Has anyone ever tried spotted gar in their pond as a means to control overpopulation and stunting of the preferred gamefish?

This is certainly another one of my "crazy" ideas, but I don't see the flaw (yet).

(I can get mature spotted gar from our creek, just by using a bit of frayed nylon rope as the lure. Spotted gar side-strike their prey, and then throw it down their gullet a little later. Kind of like how a heron eats small fish.)

Many of the articles on spotted gar describe them as "voracious predators". However, despite the appearance of their long, toothy snouts, their gape widths are very small for a fish that is 36" long.

Their size is also strongly sexually dimorphic, with the mature females be significantly larger. I have observed a bimodal size distribution in our creek when the spotted gar are abundant. I think it might be possible to have a single-sex pond of spotted gars - and you could therefore strictly control the amount of gar predation.

Ideas

Could you use spotted gars to control reproduction in a pond where the channel catfish are pellet fed? I am envisioning the gars eating fingerling catfish, but being unable to consume the larger catfish. The pellet calories would then be distributed mostly to your "game" CCs, rather than the small fry.

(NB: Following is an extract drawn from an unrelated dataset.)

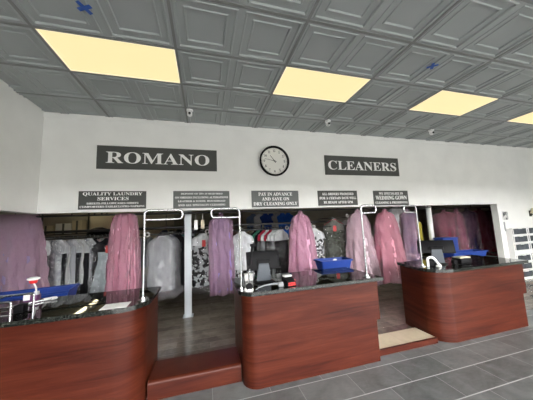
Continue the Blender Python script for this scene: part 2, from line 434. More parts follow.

Likewise, would the gar be effective in a crappie pond. It would be nice if the gar would decimate the population of small crappie, but leave the larger crappie alone. I think the key here would be a good food source for the crappie. Would it be possible to have an ongoing population of some smaller forage (Gambusia?), that is too small to be targeted by the gars, but an abundant food source for the crappie? It might be much easier to keep an abundant minnow/shiner population - if there are no small crappie consuming a portion of that limited resource.

Further, consider a scenario where it is impossible to keep enough standing weight of forage in the pond for your large crappie. You could add BG so the crappie could forage on the supply of small sunfish. If the crappie wipe out a portion of the small BG, and the gars wipe out a portion of the medium BG, would it be possible to have a trophy crappie and trophy BG pond?

I am sure I am wrong (or it is WAY more difficult than I have implied), or it would have been done before! However, if anyone has any good data, or even random musings, then I would like to hear about any experiments deliberately (or accidentally) using spotted gar as a pond management tool.

The most likely problems I can think of:

1.) The gar are more efficient than your gamefish at consuming the forage intended for your gamefish.

2.) Despite their small mouth gape, mature spotted gars DO NOT only consume small prey. Are they capable of killing a trophy bass or large catfish with many small strikes and then consuming the larger fish in a series of tiny bites? (Like a pod of orcas eating a whale?)